Data Dredging - Remedies

Remedies

Looking for patterns in data is legitimate. Applying a statistical test of significance (hypothesis testing) to the same data the pattern was learned from is wrong. One way to construct hypotheses while avoiding data dredging is to conduct randomized out-of-sample tests. The researcher collects a data set, then randomly partitions it into two subsets, A and B. Only one subset—say, subset A—is examined for creating hypotheses. Once a hypothesis is formulated, it must be tested on subset B, which was not used to construct the hypothesis. Only where B also supports such a hypothesis is it reasonable to believe the hypothesis might be valid.

Another remedy for data dredging is to record the number of all significance tests conducted during the experiment and simply multiply the final significance level by this number (the Bonferroni correction); however, this is a very conservative metric. Methods particularly useful in analysis of variance, and in constructing simultaneous confidence bands for regressions involving basis functions are the Scheffé's method and, if the researcher has in mind only pairwise comparisons, the Tukey method. The use of a false discovery rate is a more sophisticated approach that has become a popular method for control of multiple hypothesis tests.

When neither approach is practical, one can make a clear distinction between data analyses that are confirmatory and analyses that are exploratory. Statistical inference is appropriate only for the former.

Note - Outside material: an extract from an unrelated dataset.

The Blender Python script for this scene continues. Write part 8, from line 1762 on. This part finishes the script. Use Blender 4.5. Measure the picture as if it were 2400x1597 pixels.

Ultimately, the statistical significance of a test and the statistical confidence of a finding are joint properties of data and the method used to examine the data. Thus, if someone says that a certain event has probability of 20% ± 2% 19 times out of 20, this means that if the probability of the event is estimated by the same method used to obtain the 20% estimate, the result is between 18% and 22% with probability 0.95. No claim of statistical significance can be made by only looking, without due regard to the method used to assess the data.